To celebrate 350 years of scientific publishing, we are inviting our readers to tell us about their favourite papers from the Royal Society archive. Today Visakh Vaikuntanathan, a final year doctoral candidate in the department of Aerospace Engineering at the Indian Institute of Science, tells us about two highlights from the archive.
One of the first experimental studies on the splash phenomenon when (a) a liquid drop impacts on a liquid pool, and (b) a solid sphere impacts on a liquid pool was reported in the two papers of Arthur Mason Worthington and RS Cole published in Philosophical Transactions A in 1897 and 1900. Due to a wide range of parameters affecting the process, the subject of their study is still not fully understood and is still being pursued today. Although qualitative in their description of the splash phenomenon, the papers are nothing short of remarkable for their time period for two reasons – (i) employment of instantaneous spark photography, which was the equivalent of present day high speed digital video cameras in producing beautiful time-resolved images of splash phenomenon, and (ii) the description of the salient features of splash and how they are affected by a variety of parameters.
Their experimental apparatus used an electric-spark produced at the desired time to illuminate the impact region.

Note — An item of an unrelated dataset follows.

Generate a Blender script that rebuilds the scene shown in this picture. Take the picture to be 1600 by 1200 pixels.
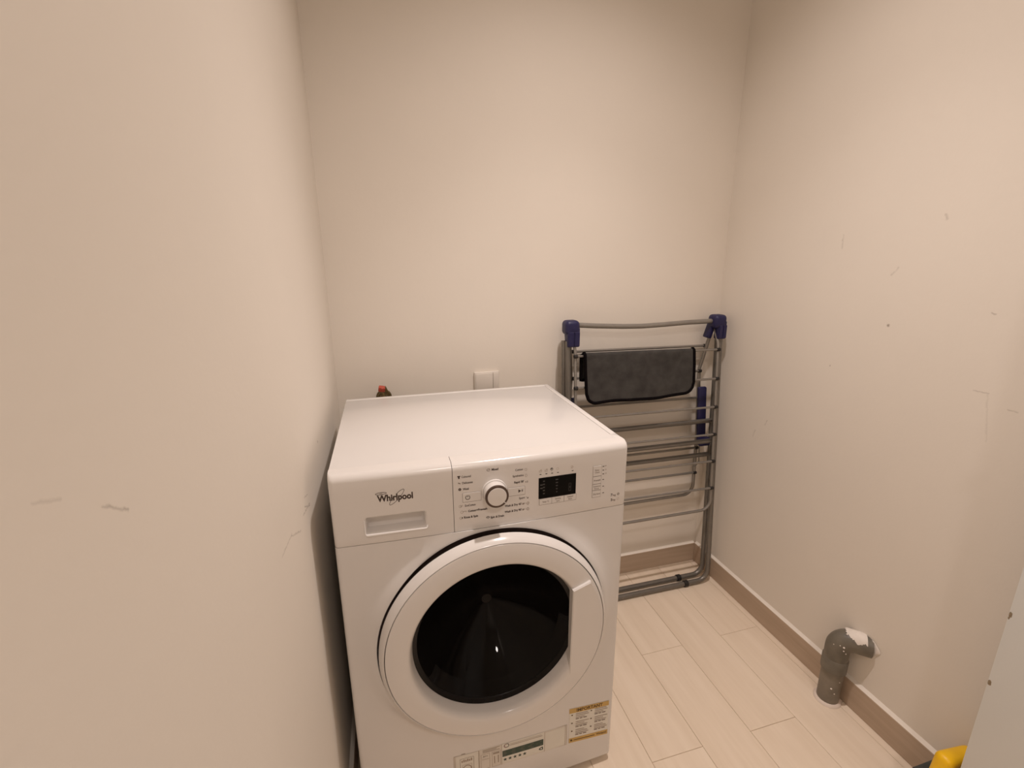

Imaging parameters such as time of sparking, interval between two sparking instants and duration of spark were achieved by detailed mechanisms utilizing electro-magnets, metallic timing spheres and Leyden jars. Regarding the spark duration the authors note, “this interval of less than three-millionths of a second bears to one second just about the same ratio as a day to a thousand years” – a classic example of the simple language used.

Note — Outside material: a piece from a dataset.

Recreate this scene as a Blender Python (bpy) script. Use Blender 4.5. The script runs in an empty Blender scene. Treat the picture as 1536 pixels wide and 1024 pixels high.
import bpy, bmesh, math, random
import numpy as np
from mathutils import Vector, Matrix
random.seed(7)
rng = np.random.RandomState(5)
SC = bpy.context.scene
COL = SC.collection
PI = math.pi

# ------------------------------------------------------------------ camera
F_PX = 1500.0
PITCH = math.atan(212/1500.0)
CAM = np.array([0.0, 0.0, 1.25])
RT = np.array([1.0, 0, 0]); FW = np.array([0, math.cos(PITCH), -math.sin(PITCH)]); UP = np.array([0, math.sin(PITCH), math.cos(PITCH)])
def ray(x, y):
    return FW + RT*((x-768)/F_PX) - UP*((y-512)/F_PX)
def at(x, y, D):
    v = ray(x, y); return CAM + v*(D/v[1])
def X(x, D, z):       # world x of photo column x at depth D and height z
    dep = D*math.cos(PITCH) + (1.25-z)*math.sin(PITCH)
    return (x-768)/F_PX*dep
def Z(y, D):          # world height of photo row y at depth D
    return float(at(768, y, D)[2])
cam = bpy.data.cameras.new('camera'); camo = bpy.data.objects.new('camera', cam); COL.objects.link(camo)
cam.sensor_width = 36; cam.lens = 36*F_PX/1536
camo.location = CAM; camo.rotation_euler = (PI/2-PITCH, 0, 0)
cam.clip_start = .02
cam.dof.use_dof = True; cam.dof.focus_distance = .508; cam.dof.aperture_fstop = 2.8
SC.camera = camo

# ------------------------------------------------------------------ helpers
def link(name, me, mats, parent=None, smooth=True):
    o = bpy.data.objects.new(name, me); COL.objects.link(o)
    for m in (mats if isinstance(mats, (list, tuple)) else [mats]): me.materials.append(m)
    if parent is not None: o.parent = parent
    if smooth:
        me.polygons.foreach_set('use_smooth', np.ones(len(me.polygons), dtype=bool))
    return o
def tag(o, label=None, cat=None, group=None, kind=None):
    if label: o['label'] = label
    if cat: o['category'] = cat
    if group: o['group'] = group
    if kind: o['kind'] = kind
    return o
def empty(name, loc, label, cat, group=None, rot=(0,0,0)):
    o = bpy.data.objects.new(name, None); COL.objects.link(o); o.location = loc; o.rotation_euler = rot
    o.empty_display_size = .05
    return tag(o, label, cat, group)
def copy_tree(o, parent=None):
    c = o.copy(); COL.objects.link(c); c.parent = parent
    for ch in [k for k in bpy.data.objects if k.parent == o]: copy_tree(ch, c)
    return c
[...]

Through instantaneous spark photography, the authors bring out beautiful pictures of events above (1897) and beneath (1900) the free surface of a liquid pool when a solid sphere impacts on it. The formation and evolution of splash and air cavity, above and beneath the free liquid surface respectively, were carefully studied for a wide variety of parameters – impact velocity; solid sphere diameter and surface roughness; presence of dust on the solid sphere surface; surface tension, density, and viscosity of liquid pool; heating of solid sphere prior to impact; presence of surrounding air; and electrification of solid sphere prior to impact. The existence of a critical impact velocity separating regimes of ‘smooth’ splash (no formation of air cavity) and ‘rough’ splash (formation of air cavity) and its dependence on the above-mentioned parameters was discussed. A similarity of the general phenomenology of solid sphere impact on liquid pool with that of liquid drop impact on liquid pool was discussed as well.

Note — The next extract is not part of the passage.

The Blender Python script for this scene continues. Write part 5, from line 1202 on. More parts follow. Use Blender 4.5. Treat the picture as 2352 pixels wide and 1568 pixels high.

Surface roughness promotes air cavity formation during solid sphere impacting a pool of water: (a) polished smooth serpentine sphere creating a ‘smooth’ splash (no air cavity underneath the free surface), and (b) rough marble sphere creating a ‘rough’ splash (elongated air cavity underneath the free surface) both falling from a height of around 15 cm from free surface level. Adapted from Series X and XIII of Worthington and Cole (1900).
The 1897 paper ends as follows:
“…we cannot but think that trustworthy information about the motions that follow very simple initial conditions may prove of real value, and not of merely curious interest”
Indeed, the plethora of phenomena originating from very simple initial conditions, such as in the case of solid sphere impacting on liquid pool, and their applications ranging from water entry of projectiles to underwater noise created by rain drops impacting on a liquid pool are testimony to this final statement made more than a century ago.